At least three generations of my family: the cousins of my great-grandmothers and great-grandfathers, their parents and grandfathers, were all church officials. Most of them were repressed. This tradition was interrupted. My grandmother hasn't told anything about her father, but I never asked. I can't remember how I've learned about him. Perhaps it was when I first saw an album with old family photographs. On most photos people were dressed in clergy. The images imprinted into my mind. Many years later I found that album, but it was almost empty. My quest began.
When I was a child, and my grandmother was an elderly woman, she was constantly drawn to the same place - Nikola Ez. We went there several times with her and our relatives. All that remained there was a dilapidated temple, where my great-grandfather had served, and a cemetery nearby. At the place where once was a pier, below the Volga, there was a barge moored to the shore. She wandered around the church, remembered and probably saw something we would never be able to reach.

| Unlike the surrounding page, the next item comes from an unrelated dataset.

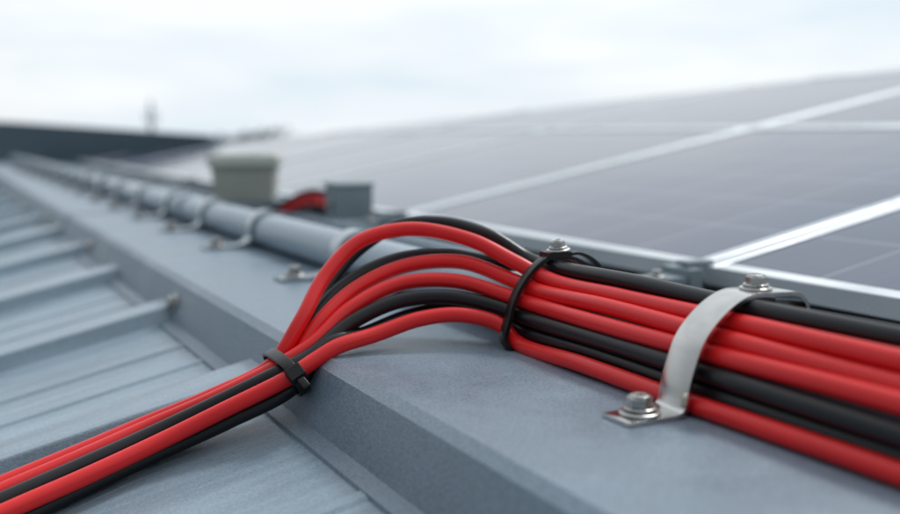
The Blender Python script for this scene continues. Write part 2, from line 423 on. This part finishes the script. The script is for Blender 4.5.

My great-grandfather, Alexei Nikolayevich Potekhin, was arrested on January 7, 1938, sentenced by the "troika" to the death penalty and executed in 4 days. By this time he had already left the family so as not to endanger anyone. I wanted to get closer to my great-grandfather somehow, to the history of the family, to find and feel the connection with them, so I went to Nikola Ez - the place where my grandmother was born. I saw that now there is almost nothing left. In some places you can see basements of houses - a children's camp was built on this place in Soviet times, and nothing has remained from village houses. Trees sprout through the walls of the temple. The forest grows where the family house was and in the district where people lived. Job 8:13-14 "Such is the destiny of all who forget God; so the hope of the godless will perish. His confidence is fragile; his security is in a spider’s web."